Sociaal-Economische Raad

11 april 2008
Hoe moet het verder met het beleid van de Europese Unie? Welke onderdelen moeten meer geld krijgen, welke onderdelen kunnen met minder middelen af? Die vragen stonden centraal op de discussiemiddag die het nationaal bureau Nederland van de Europese Commissie op donderdag 10 april in het SER-gebouw organiseerde.

De middag was onderdeel van een serie bijeenkomsten in een groot aantal EU-landen waarbij belangengroepen de mogelijkheid krijgen hun mening te geven. Nog tot halverwege deze maand kunnen ze hun opvattingen naar de commissie sturen die begin volgend jaar met een stuk naar buiten komt dat de basis vormt voor een discussie over het financieel beleid voor de periode na 2015.

Ook SER-voorzitter Alexander Rinnooy Kan presenteerde zijn verlanglijstje. Hij pleitte ervoor om binnen de EU-begroting minder geld naar landbouw te laten gaan en meer naar kennis en innovatie. Ook wil hij het mechanisme van cofinanciering, waarbij de unie en de afzonderlijke lidstaten samen voor de kosten van bepaald beleid opdraaien, breder toepassen.
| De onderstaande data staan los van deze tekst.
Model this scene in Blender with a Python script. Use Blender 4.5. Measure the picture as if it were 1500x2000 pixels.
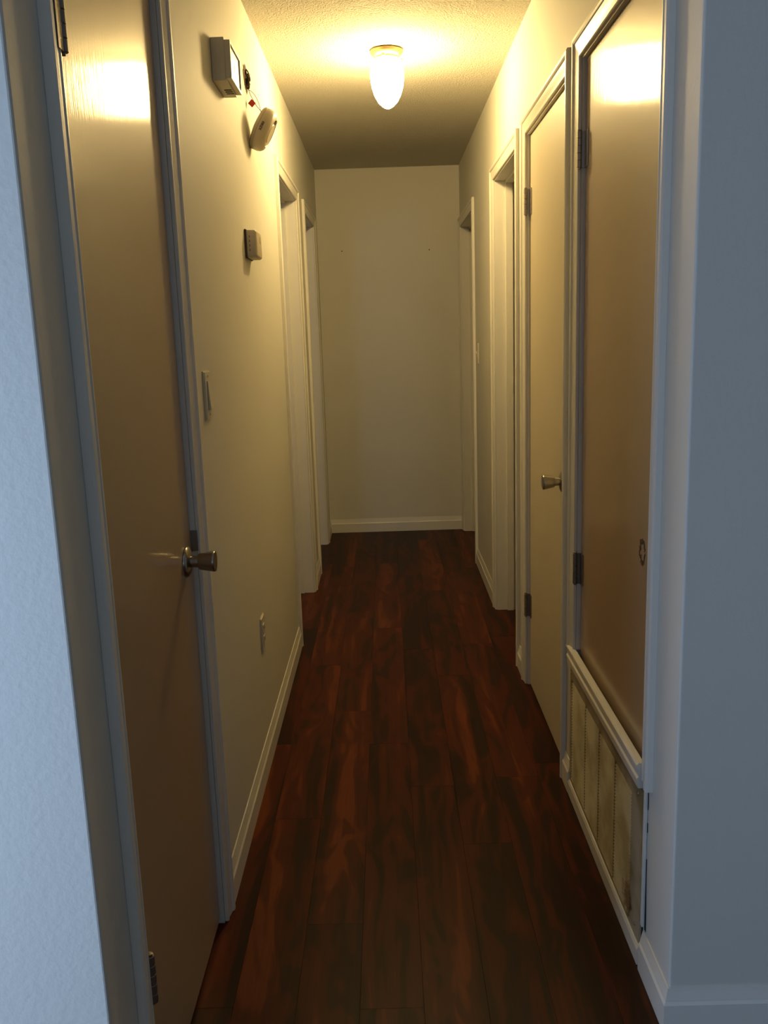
import bpy, bmesh, math, random
from mathutils import Vector, Matrix
random.seed(7)
S = bpy.context.scene
for o in list(bpy.data.objects): bpy.data.objects.remove(o)
PI = math.pi

# ------------------------------------------------------------------ key places (metres)
XL, XR = -0.428, 0.520          # hall wall faces
YL, YR, YE = 1.112, 1.530, 6.142  # where the left / right hall wall starts, end wall
H = 2.44
WT = 0.115                      # partition thickness
RX0, RX1, RY0 = -2.05, 2.7, -3.0  # the front room

# ------------------------------------------------------------------ camera
cd = bpy.data.cameras.new('camera'); cam = bpy.data.objects.new('camera', cd)
S.collection.objects.link(cam); S.camera = cam
cd.sensor_fit = 'VERTICAL'; cd.sensor_height = 36.0; cd.lens = 1732.31/2000*36
cd.clip_start = 0.02
r_ = Vector((0.99947977, 0.00065287, -0.03224542)); u_ = Vector((0.03147906, 0.19782827, 0.97973111))
f_ = Vector((-0.00701869, 0.98023648, -0.1977048))
M4 = Matrix((r_, u_, -f_)).transposed().to_4x4(); M4.translation = Vector((0, 0, 1.3775))
cam.matrix_world = M4

# ------------------------------------------------------------------ world, light, exposure
w = bpy.data.worlds.new('world'); S.world = w; w.use_nodes = True
w.node_tree.nodes['Background'].inputs[0].default_value = (0.35, 0.5, 0.8, 1)
w.node_tree.nodes['Background'].inputs[1].default_value = 0.02
S.view_settings.view_transform = 'Standard'; S.view_settings.look = 'None'
S.view_settings.exposure = 0.0; S.view_settings.gamma = 1.0
S.view_settings.use_curve_mapping = False
LAMP_COL = (1.0, 0.71, 0.295); LAMP_STRENGTH = 172.0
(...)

De bijeenkomst zou geopend worden door Eurocommissaris Dalia Grybauskaité maar die moest op het laatste moment vanwege familieomstandigheden afzeggen. In haar plaats sprak topambtenaar Stefan Lehner.

Op de foto van rechts naar links: voormalig Europees topambtenaar Carlo Trojan (die de discussie leidde), de Brabantse commissaris van de koningin Hanja Maij-Weggen (die namens de provincies en gemeenten sprak), bestuurder Leo Hartveld van de FNV en voorzitter Albert Jan Maat van LTO-Nederland.